Danny Fingeroth: But I found ways to keep it more interesting for myself and so coming back to Spidey, I think I understood better who the character was. I understood the history of the character in depth. One thing I’d done a lot of with the Marvel Saga and with just writing a lot of different characters was really immersing myself in the history in a way that I may be hadn’t before and writing all of those what if. So, again, I’ve lost track of the question.

Alex Grand: But you’re creating great context, which we love.

Danny Fingeroth: All right. So-

Alex Grand: So then when you were now another thing, the creation of Carnage, right? The whole Carnage saga. Was that character directed by you to them or did that come from the more writing? How did carnage come about?

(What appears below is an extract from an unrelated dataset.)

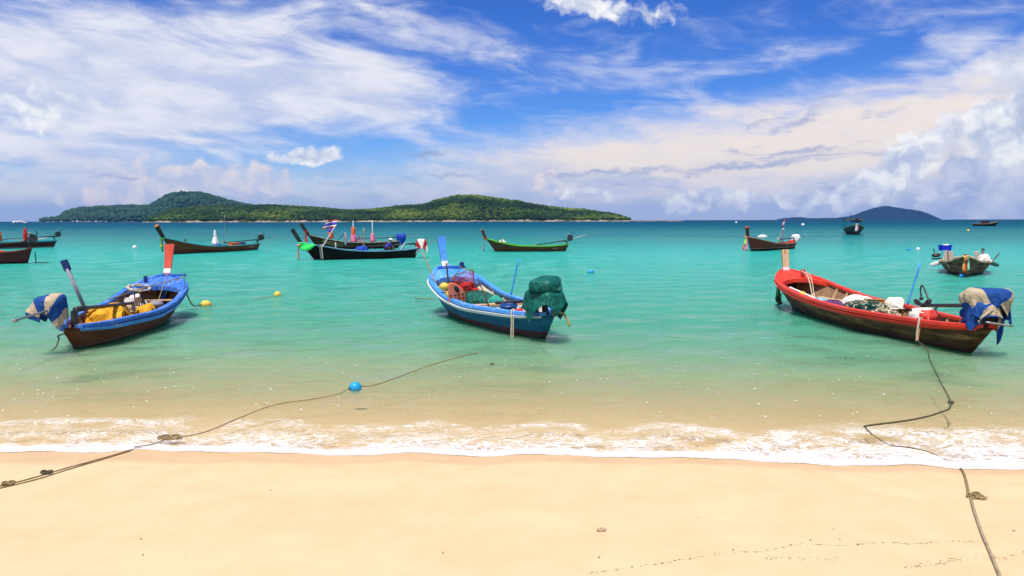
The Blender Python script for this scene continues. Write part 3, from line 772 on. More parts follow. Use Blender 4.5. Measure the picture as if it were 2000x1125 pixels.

Danny Fingeroth: The idea for it started when Salicrup was still editing the Spider-Man books. Again, I’m sure I probably once knew more of the detail. Like obviously Kasady was incredibly popular.





Alex Grand: Right.

Danny Fingeroth: So to do something that was a a riff on venom but wasn’t exactly the same character became Carnage. So I don’t know if it was David or Jim or a combination of the two of them, but somehow the idea became of what if we put, what if we gave a venom like suit to the joker? I guess it was essentially to the character who was that level of crazy. Who was that chaotic in his destructive and realistic in his view of life. So that was mostly in place by the time I took the books back over. That was David and I guess Eric and of course Mark really did the finishing. Mark Bagley did the finishing touches on the visual-

Alex Grand: I see. So David was already toying with the idea of this character before and then Eric had kind of fleshing out a little bit of it and then Mark kind of finalized that. I see what you’re saying.

Danny Fingeroth: Right, and the name actually was Eric Fine, who was my assistant at the time, came up with the name of Carnage.

Alex Grand: Of Cletus Kasady? Oh, of the actual Carnage character. Yeah.

Danny Fingeroth: Of Cletus Kasady was in place, but the name Carnage and obviously I approved it and David Michelinie approved it.